I love piano and all, probably my favourite musical instrument, but I thought it was totally out of place in a Star Wars trailer.
I hope that you agree with me since I stole that analogy from you lol.
But you definitely hit the nail on the head JAWS, The perceived finality of the prequel trilogy definitely makes it much more painful than it has to be.
So yes everything is riding on episode seven, that movie really needs to deliver the goods!
If not, well then there is always episode eight, nine and the anthologies to look forward too.
Man are we getting a ton more SW, one of them will eventually have to be great!
I love piano and all, probably my favourite musical instrument, but I thought it was totally out of place in a Star Wars trailer.
Granted here we are in the Falcon but it's all real and dingy... PT was lacking this lived in feeling.
I didn't mind it.. Because it made you wait for the real music... Once the Han and Leia love theme hit when the Tie were chasing Falcon... Well Goosebumps are still on my arm.
When ROTJ is firing on all cylinders it utterly destroys anything ROTS related.
When ROTJ is not firing on all cylinders it still utterly destroys everything ROTS related!
As bad as ROTJ might be in some places it still trumps over ROTS with ease
While it should matter, I have noticed that CGI realism isn't dependent on when the effects were made. Gollum from LOTR, shot for shot, still blows away anything I have seen in cinema to this day. Dont get me wrong, there have been very good attempts, like Ceaser from Dawn of the..., but even in that movie, some shots were amazing, while others were inconsistent. Look at the opening scene of Apes, once the apes start their attack on the deer/elk, the rendering is much worse and there is no feeling of weight to any of the animals.
Go really far back, like Starship Troopers, while I haven't watched it in sometime, the bug effects in that film were better than 90% of the effects in films 10 or 15 years later.
So, what I'm getting at, is the excuse that phantom menace is 16 years old and it's effects should look dated doesnt really hold water. If an effect from such an iconic innovator and groundbreaker like Lucas doesn't look good enough to withstand 10 years of technical evolution, than maybe it shouldn't have been done in the first place. Would 70's/80's Lucas have settled for good enough? No way. And honestly, to some extent, fx from star wars and empire still look better than many films made today.

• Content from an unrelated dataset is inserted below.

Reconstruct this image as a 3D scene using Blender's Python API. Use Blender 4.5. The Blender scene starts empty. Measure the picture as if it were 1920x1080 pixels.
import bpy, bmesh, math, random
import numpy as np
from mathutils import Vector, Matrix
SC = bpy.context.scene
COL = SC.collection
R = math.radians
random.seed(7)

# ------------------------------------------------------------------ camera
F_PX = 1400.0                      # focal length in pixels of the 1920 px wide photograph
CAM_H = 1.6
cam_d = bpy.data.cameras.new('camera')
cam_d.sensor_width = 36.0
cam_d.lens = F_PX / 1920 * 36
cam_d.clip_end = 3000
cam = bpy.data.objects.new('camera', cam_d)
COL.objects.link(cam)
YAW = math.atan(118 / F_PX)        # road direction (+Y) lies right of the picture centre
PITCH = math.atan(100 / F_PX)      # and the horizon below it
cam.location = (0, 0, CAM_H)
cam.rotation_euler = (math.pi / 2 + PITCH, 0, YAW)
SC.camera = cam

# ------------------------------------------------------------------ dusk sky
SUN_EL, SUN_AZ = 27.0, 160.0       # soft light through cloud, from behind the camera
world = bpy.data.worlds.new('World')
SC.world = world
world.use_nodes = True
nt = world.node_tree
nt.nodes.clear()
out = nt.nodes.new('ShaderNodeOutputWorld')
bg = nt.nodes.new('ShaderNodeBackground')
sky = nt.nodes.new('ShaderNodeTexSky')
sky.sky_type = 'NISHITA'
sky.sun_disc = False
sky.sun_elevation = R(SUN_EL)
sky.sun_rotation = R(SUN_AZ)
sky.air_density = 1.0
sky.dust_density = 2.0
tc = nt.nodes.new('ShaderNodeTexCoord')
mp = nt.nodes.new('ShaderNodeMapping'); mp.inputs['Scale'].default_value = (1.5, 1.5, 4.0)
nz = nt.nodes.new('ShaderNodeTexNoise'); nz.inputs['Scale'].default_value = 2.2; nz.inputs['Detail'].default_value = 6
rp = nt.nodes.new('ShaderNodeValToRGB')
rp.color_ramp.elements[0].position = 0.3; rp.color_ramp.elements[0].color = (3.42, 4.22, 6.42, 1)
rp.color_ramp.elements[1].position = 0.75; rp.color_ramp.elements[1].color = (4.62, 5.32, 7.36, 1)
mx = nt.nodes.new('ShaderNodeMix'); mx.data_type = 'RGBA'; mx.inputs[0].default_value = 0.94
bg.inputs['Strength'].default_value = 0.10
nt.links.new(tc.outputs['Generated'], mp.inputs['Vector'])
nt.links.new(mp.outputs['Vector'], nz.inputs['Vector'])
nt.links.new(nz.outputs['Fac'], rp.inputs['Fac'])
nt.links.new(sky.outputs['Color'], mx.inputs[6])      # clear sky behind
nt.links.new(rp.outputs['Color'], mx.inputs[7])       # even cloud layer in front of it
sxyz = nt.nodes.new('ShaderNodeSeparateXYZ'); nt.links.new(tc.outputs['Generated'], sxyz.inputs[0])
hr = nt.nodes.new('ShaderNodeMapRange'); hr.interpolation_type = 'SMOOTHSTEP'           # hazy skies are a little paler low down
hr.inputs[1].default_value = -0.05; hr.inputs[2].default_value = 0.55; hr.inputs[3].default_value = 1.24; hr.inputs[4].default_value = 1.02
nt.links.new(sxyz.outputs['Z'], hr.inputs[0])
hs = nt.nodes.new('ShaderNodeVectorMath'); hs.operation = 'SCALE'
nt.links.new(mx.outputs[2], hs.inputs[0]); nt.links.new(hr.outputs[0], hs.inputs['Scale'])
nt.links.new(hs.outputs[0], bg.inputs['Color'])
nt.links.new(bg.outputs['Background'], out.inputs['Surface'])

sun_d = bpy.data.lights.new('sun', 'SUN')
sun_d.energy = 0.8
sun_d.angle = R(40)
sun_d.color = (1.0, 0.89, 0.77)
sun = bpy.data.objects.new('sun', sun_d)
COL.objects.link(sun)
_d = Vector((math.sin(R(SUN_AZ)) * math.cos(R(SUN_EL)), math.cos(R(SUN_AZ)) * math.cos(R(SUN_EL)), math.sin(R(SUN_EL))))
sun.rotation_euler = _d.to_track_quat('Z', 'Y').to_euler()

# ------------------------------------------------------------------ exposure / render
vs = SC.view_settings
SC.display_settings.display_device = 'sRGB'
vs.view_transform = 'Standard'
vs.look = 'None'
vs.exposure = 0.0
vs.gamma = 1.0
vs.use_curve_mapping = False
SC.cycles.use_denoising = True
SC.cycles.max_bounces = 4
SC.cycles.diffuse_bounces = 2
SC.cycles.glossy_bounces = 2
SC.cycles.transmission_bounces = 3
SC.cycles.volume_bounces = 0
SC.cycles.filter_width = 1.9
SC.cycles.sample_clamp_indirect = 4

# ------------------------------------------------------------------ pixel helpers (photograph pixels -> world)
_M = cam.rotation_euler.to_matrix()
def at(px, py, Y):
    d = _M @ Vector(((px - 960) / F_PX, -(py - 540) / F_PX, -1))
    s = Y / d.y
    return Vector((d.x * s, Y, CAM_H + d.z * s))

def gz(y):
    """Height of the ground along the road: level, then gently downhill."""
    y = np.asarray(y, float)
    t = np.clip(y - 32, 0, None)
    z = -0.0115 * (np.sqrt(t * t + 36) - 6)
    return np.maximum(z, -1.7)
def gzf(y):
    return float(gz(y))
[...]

OT Lucas pushed the envelope in his early days out of necessity, PT Lucas tried to push the envelope because he could, not because he should, and the films suffered for it.
What's more incredible is that all of it was key-framed.Davy Jones from Pirates 2 still looks great, and that film came out 10 years.

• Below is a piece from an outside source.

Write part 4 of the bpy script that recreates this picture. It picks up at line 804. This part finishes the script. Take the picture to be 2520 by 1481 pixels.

When I first saw him I thought the actor was wearing makeup, but it was all cgi.
I'll try to tell myself that next time I have to watch Sy Snootles sing in Jabbas Palace, or cutesy teddy bears yub yubbing the night away.

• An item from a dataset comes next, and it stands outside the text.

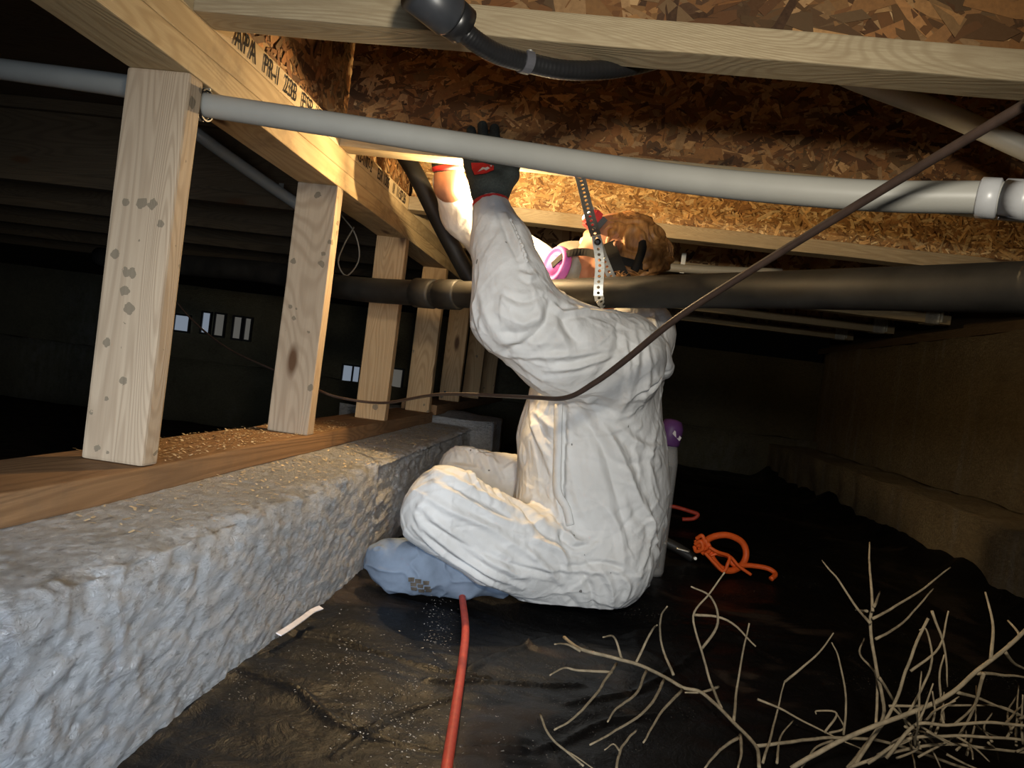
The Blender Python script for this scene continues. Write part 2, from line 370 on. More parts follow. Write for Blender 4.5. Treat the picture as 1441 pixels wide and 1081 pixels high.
def suit_mat():
    m, nt, b = newmat('white_coverall_fabric', .62, .3); N = NB(nt); n = N.noise(N.map((9, 9, 9)), 1, 4); f = N.noise(N.map((55, 55, 55)), 1, 5, .65, 1.2)
    c = N.mix(N.g(n, .35, .7), (.70, .69, .665), (.60, .585, .555))
    k = N.vor(N.map((38, 38, 18)), 1.); sep = N.n('ShaderNodeSeparateColor'); N.l(k.outputs['Color'], sep.inputs[0])
    d = N.math('ADD', k.outputs['Distance'], N.math('MULTIPLY', N.noise(N.map((120, 120, 120)), 1, 2), .25))
    sf = N.math('MULTIPLY', N.math('GREATER_THAN', .20, d), N.math('GREATER_THAN', sep.outputs[0], .80)); c = N.mix(N.math('MULTIPLY', sf, .85), c, (.10, .09, .08))
    N.l(c, b.inputs['Base Color']); vd = N.n('ShaderNodeVectorMath', operation='MULTIPLY_ADD'); nz_ = N.n('ShaderNodeTexNoise'); N.l(N.map((14, 14, 14)), nz_.inputs['Vector']); nz_.inputs['Scale'].default_value = 1; N.l(nz_.outputs['Color'], vd.inputs[0]); vd.inputs[1].default_value = (1.6, 1.6, 1.6); N.l(N.map((34, 34, 22)), vd.inputs[2])
    v1 = N.vor(vd.outputs[0], 1.); v2 = N.vor(vd.outputs[0], 2.6)
    N.bump(N.math('ADD', N.math('ADD', v1.outputs['Distance'], N.math('MULTIPLY', v2.outputs['Distance'], .35)), N.math('MULTIPLY', f, .5)), .38, .0045, b)
    b.inputs['Subsurface Weight'].default_value = .0; return m
M['suit'] = suit_mat()
def glow(name, col, st):
    m, nt, b = newmat(name, .8); b.inputs['Emission Color'].default_value = (*col, 1); b.inputs['Emission Strength'].default_value = st; b.inputs['Base Color'].default_value = (.2, .2, .2, 1); return m
M['day'] = glow('daylit_panel_glow', (.42, .50, .62), .38)  # glow stands in for daylight falling on pale panels
M['day2'] = glow('dim_panel_glow', (.40, .38, .33), .18)
M['lens'] = glow('headlamp_lens', (1, .93, .8), 9)
def glass(name, col, a):
    m, nt, b = newmat(name, .18, .5); b.inputs['Base Color'].default_value = (*col, 1); b.inputs['Alpha'].default_value = a; return m
M['clear'] = glass('clear_plastic', (.55, .53, .5), .35)

# ------------------------------------------------------------------ the setting
GZ = -.45                      # ground
XW = -.583; ZP = -.191; ZT = .340; ZJ = ZT+.076
def struct(o): o['kind'] = 'structure'; return o
def relief(o_name, P, amp_fn, mat, nu, nv):
    Q = np.array([(i*nv+j, (i+1)*nv+j, (i+1)*nv+j+1, i*nv+j+1) for i in range(nu-1) for j in range(nv-1)])
    o = fastmesh(o_name, P, Q, mat); return o
# left concrete stem wall: profile swept along Y
def stem_wall():
    pr = [(-.42, -.62), (-.42, -.2365), (-.4225, -.2305), (-.431, -.229), (-.80, -.229), (-.80, -.62)]
    S = [];
    for a, b in zip(pr[:-1], pr[1:]):
        L = math.dist(a, b); n = max(1, int(L/.0048))
        S += [(a[0]+(b[0]-a[0])*t/n, a[1]+(b[1]-a[1])*t/n) for t in range(n)]
    S.append(pr[-1]); S = np.array(S); Ys = np.arange(-.3, 2.90, .0048)
    nx = np.gradient(S, axis=0); N2 = np.stack([nx[:, 1], -nx[:, 0]], 1); N2 /= np.linalg.norm(N2, axis=1)[:, None]
    P = np.zeros((len(Ys), len(S), 3)); P[..., 0] = S[None, :, 0]; P[..., 2] = S[None, :, 1]; P[..., 1] = Ys[:, None]
    G = P.copy(); G[..., 0] *= 1; d = .0022*fbm(G*np.array([1, .8, 1.5]), 42, 4)+.0032*fbm(G, 6, 3, 9)+.0020*np.clip(1-np.abs(fbm(G@np.array([[1, 0, 0], [0, .55, .35], [0, -.9, 1.5]]), 55, 2, 31))*2.2, -.3, 1)
    top = (np.abs(P[..., 2]+.229) < .004) & (P[..., 0] < -.44); d = np.where(top, d*.35, d)
    edge = np.exp(-((P[..., 0]+.425)**2+(P[..., 2]+.232)**2)/.018**2); d -= edge*(.008+.008*np.clip(fbm(G, 18, 3, 4), -1, 1.2))
    seam = np.exp(-((P[..., 1]-1.62)/.010)**2)*(P[..., 2] < -.235); d -= .010*seam
    d += np.where((P[..., 1] > 1.62) & (P[..., 0] > -.43) & (P[..., 2] < -.24), -.012+.006*fbm(G*np.array([1, .3, 2]), 30, 3, 2), 0)
    P[..., 0] += d*N2[None, :, 0]; P[..., 2] += d*N2[None, :, 1]; P = P.reshape(-1, 3); nv = len(S); nu = len(Ys)
    Q = np.array([(i*nv+j, i*nv+j+1, (i+1)*nv+j+1, (i+1)*nv+j) for i in range(nu-1) for j in range(nv-1)])
    e = (nu-1)*nv; ce = len(P); P = np.vstack([P, [(-.6, 2.9, -.42)]])
    cap = np.array([(e+j, e+j+1, ce, ce) for j in range(nv-1)])
    o = fastmesh('wall_left', P, np.vstack([Q]), M['conc']); struct(o)
    me = bpy.data.meshes.new('wall_end'); me.from_pydata([tuple(p) for p in P[e:e+nv]], [], [tuple(range(nv))]); me.materials.append(M['conc'])
    c = bpy.data.objects.new('wall_end', me); COL.objects.link(c); c.parent = o
    tag(o, 'rough grey concrete stem wall with pale drips and chalky edge')
stem_wall()
def slab(name, lo, hi, mat, res=.03, amp=.004, lab=None):
    bm = bmesh.new(); bmesh.ops.create_cube(bm, size=1); lo = np.array(lo); hi = np.array(hi)
    for v in bm.verts: v.co = Vector((lo+hi)/2+np.array(v.co)*(hi-lo))
    for ax in range(3):
        n = int((hi[ax]-lo[ax])/res); no = [0, 0, 0]; no[ax] = 1
        for k in range(1, min(n, 120)):
            co = [0, 0, 0]; co[ax] = lo[ax]+(hi[ax]-lo[ax])*k/min(n, 120); bmesh.ops.bisect_plane(bm, geom=bm.verts[:]+bm.edges[:]+bm.faces[:], plane_co=co, plane_no=no)
    bm.normal_update(); P = np.array([v.co[:] for v in bm.verts]); d = fbm(P, 9, 4)*amp
    for v, a in zip(bm.verts, d): v.co += v.normal*float(a)
    me = bpy.data.meshes.new(name); bm.to_mesh(me); bm.free(); me.materials.append(mat); me.shade_smooth()
    o = bpy.data.objects.new(name, me); COL.objects.link(o); struct(o)
    if lab: o['label'] = lab
    return o
slab('trim_1', (-.95, 2.93, -.62), (-.36, 3.32, -.205), M['conc'], .05, .01, 'lower dark concrete block past the end of the stem wall')
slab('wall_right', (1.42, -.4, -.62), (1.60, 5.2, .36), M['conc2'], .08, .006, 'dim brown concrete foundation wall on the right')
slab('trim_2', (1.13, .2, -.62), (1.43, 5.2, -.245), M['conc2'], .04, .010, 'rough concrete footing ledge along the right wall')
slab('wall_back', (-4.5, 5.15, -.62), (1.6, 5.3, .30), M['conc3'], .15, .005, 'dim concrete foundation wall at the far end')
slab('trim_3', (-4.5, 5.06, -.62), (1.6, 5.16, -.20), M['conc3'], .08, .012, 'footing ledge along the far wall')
fl = mesh('floor', [(-5, -1.2, -.63), (1.6, -1.2, -.63), (1.6, 5.3, -.63), (-5, 5.3, -.63)], [(0, 1, 2, 3)], M['soil']); struct(fl)
fl['label'] = 'bare dark soil under the crawl space'
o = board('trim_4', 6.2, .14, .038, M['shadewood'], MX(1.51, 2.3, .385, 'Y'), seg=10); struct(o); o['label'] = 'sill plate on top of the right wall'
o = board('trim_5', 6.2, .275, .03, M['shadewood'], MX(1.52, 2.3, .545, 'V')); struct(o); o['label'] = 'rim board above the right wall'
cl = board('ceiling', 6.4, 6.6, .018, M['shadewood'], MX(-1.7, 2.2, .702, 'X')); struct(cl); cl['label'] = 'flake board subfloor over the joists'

# vapour barrier: draped black sheet
CREASE = [[(405, 893), (470, 900), (540, 925), (600, 946), (690, 952)], [(340, 958), (420, 985), (480, 1030), (600, 1060), (740, 1060)],
          [(545, 840), (600, 850), (690, 870), (760, 900)], [(660, 940), (720, 905), (790, 880), (840, 905)], [(600, 965), (700, 960), (820, 955)], [(470, 1075), (560, 1010), (640, 985)],
          [(800, 990), (900, 960), (1000, 900)], [(880, 880), (1000, 880), (1100, 930)], [(760, 1060), (860, 1010), (960, 1000)]]
def sheet():
    xs = np.concatenate([np.arange(-.44, .62, .0055), np.arange(.62, 1.155, .015)]); ys = np.concatenate([np.arange(.6, 1.75, .0055), np.arange(1.75, 5.08, .025)])
    X, Y = np.meshgrid(xs, ys, indexing='ij'); P = np.stack([X, Y, np.zeros_like(X)], -1)
    z = .012*fbm(P, 2.2, 3, 5)+.0035*fbm(P*np.array([1, 2.2, 1]), 9, 3, 11)
    rg = 1-np.abs(fbm(P+.08*fbm(P, 3, 2)[..., None], 3.0, 3, 21)); z += .010*np.clip(rg-.75, 0, 1)*4*.5
    for c in CREASE:
        q = catmull([at(u, v, Z=GZ) for u, v in c], 45)[:, :2]
        d = np.min([np.hypot(X-a, Y-b) for a, b in q], 0); z += .0075*np.exp(-(d/.005)**1.5)-.0012*np.exp(-(d/.016)**2)
    z += .06*np.clip((X-1.02)/.12, 0, 1)**2*(1+.5*fbm(P, 4, 2, 3)) + .006*np.clip((-.405-X)/.03, 0, 1)
    z -= .012*np.exp(-(((X-.05)/.35)**2+((Y-1.6)/.35)**2))
    P[..., 2] = GZ+z; nu, nv = X.shape
    Q = np.array([(i*nv+j, (i+1)*nv+j, (i+1)*nv+j+1, i*nv+j+1) for i in range(nu-1) for j in range(nv-1)])
    o = fastmesh('vapor_barrier', P.reshape(-1, 3), Q, M['sheet']); tag(o, 'creased black plastic sheet spread over the crawl space floor', 'plastic sheet')
sheet()
V, Q = ribbongeo(catmull([at(*p, Z=GZ+.03) for p in [(392, 893), (405, 885), (425, 871), (440, 860), (452, 855)]], 6), (.2, -.5, 1), .009, .0015)
tag(mesh('plastic_scrap', V, Q, M['white']), 'thin white plastic scrap where black sheet meets concrete', 'scrap')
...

Actually you should tell it to yourself while watching a film that awkwardly juxtaposes slapstick droid comedy and a child massacre while ****ing up everything important and reducing the only female character to one totally dependant on her evil lover and who just ''decides'' to die rather than raise her two newborns.
Absolutely agree with your other post though.
Not really defending ROTS with that post, I absolutely hate kids being harmed in any movie, I think it's cheap and distasteful, and often makes me instantly hate a film unless it was n absolutely essential plot device. The only good thing bout ROTS was McDiarmid, except for the scene where he flies on his magic lightsabers and fights SLJ. Just saying ROTJ has a lot of cringe inducing moments, which aren't made any better by the existence of the even worse PT.
What's more incredible is that all of it was key-framed.
It doesn't matter how good a cgi character may look, they still don't look real to the eye (because they aren't) Look back at this in 5-7 years and it will be just as bad as the rubbish we got in the prequels. Practical is the way whenever possible.
That's usually true, but I think there are exceptions. Also, I think the same can be said about practical effects sometimes. There's a difference between real and believable, imo. Do practical effects look believable...or just real? If I see Kermit the frog, I know he's real because he's a puppet, but he doesn't necessarily look believable. I can think of some practical effects in films or puppets that look real in the sense that they are physically there, but it still looks like a puppet, a guy in makeup, or a practical effect like in some horror films. I think the combination of practical effects and CGI is the best way. Don't get me wrong, I've been fooled by practical effects, like in Terminator 2, when the T-1000 was cut in half by Uncle Bob. I always thought it was CGI, but it was a practical effect.